**THE REQUEST**
Find, in the records below, the line that contains "Generate a Blender" and the line that contains "scene.camera = camo". Copy those two lines and everything between them exactly, but not the pictures.

++++ INPUT MATERIAL

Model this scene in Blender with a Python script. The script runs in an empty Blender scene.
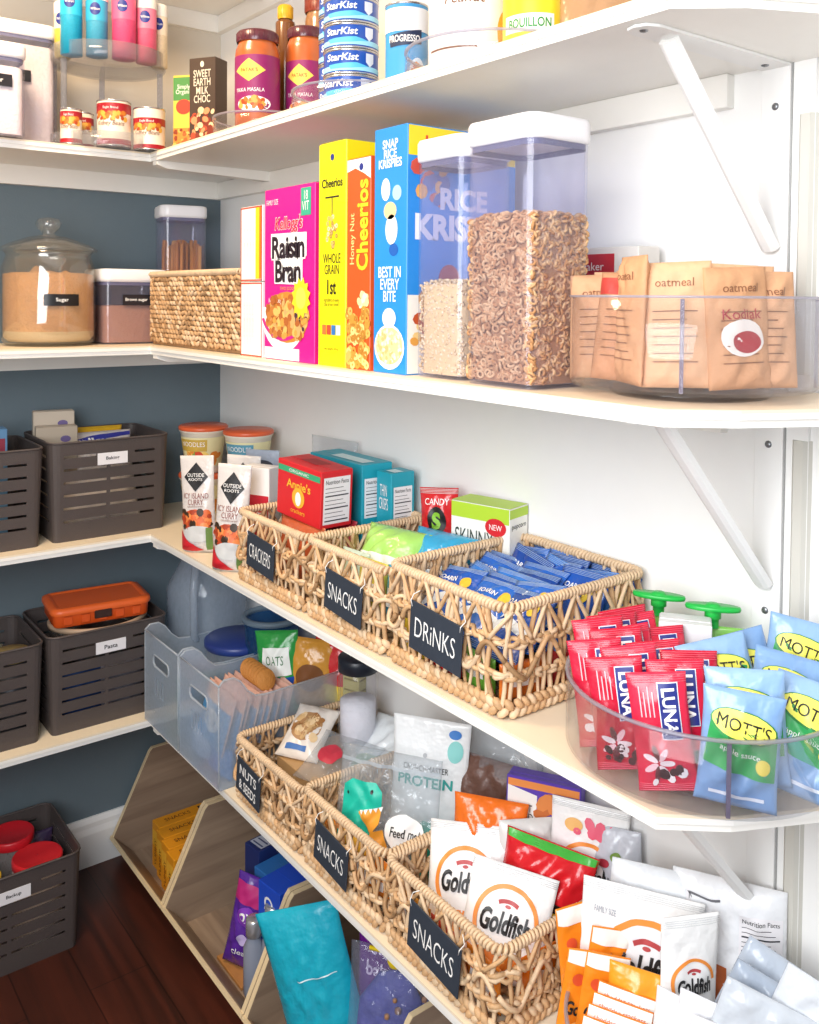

++++++++
++++ INPUT MATERIAL

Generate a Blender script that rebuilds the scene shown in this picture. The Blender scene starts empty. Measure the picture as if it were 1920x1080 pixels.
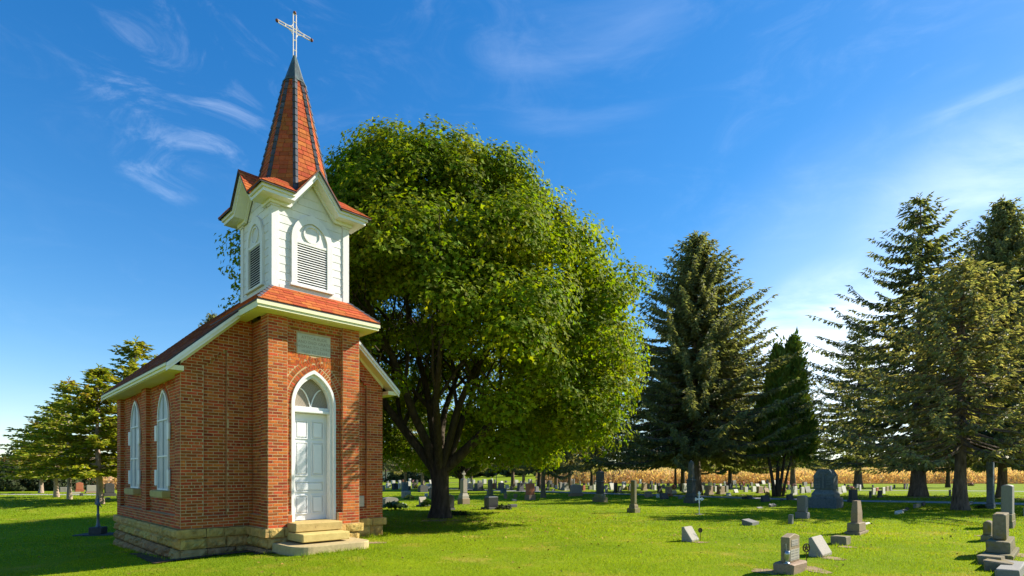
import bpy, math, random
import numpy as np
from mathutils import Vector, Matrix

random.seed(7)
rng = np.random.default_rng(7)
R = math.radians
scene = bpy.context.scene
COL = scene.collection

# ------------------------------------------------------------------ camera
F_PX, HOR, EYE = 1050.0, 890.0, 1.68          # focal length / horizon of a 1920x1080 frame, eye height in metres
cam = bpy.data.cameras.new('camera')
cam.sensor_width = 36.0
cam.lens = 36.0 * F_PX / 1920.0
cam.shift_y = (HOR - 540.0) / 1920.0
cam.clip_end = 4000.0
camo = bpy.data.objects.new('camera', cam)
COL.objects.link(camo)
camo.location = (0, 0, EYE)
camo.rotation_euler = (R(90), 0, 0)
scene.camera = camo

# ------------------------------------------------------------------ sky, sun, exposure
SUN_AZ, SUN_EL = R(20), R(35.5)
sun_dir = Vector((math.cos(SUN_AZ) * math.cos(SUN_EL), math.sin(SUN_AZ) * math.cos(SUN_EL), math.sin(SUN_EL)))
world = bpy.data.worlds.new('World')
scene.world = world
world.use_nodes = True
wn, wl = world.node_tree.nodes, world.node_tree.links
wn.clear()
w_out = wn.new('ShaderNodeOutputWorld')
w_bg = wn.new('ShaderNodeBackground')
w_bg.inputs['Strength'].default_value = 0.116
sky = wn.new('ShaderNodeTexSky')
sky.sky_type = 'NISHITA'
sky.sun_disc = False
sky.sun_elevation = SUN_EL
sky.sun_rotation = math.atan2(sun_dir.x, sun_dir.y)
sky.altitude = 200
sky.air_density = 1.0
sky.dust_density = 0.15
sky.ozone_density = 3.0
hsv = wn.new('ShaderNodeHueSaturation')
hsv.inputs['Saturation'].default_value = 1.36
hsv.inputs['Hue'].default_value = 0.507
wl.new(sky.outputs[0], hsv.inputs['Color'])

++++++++

**RESPONSE TO THIS TASK**
Generate a Blender script that rebuilds the scene shown in this picture. The Blender scene starts empty. Measure the picture as if it were 1920x1080 pixels.
import bpy, math, random
import numpy as np
from mathutils import Vector, Matrix

random.seed(7)
rng = np.random.default_rng(7)
R = math.radians
scene = bpy.context.scene
COL = scene.collection

# ------------------------------------------------------------------ camera
F_PX, HOR, EYE = 1050.0, 890.0, 1.68          # focal length / horizon of a 1920x1080 frame, eye height in metres
cam = bpy.data.cameras.new('camera')
cam.sensor_width = 36.0
cam.lens = 36.0 * F_PX / 1920.0
cam.shift_y = (HOR - 540.0) / 1920.0
cam.clip_end = 4000.0
camo = bpy.data.objects.new('camera', cam)
COL.objects.link(camo)
camo.location = (0, 0, EYE)
camo.rotation_euler = (R(90), 0, 0)
scene.camera = camo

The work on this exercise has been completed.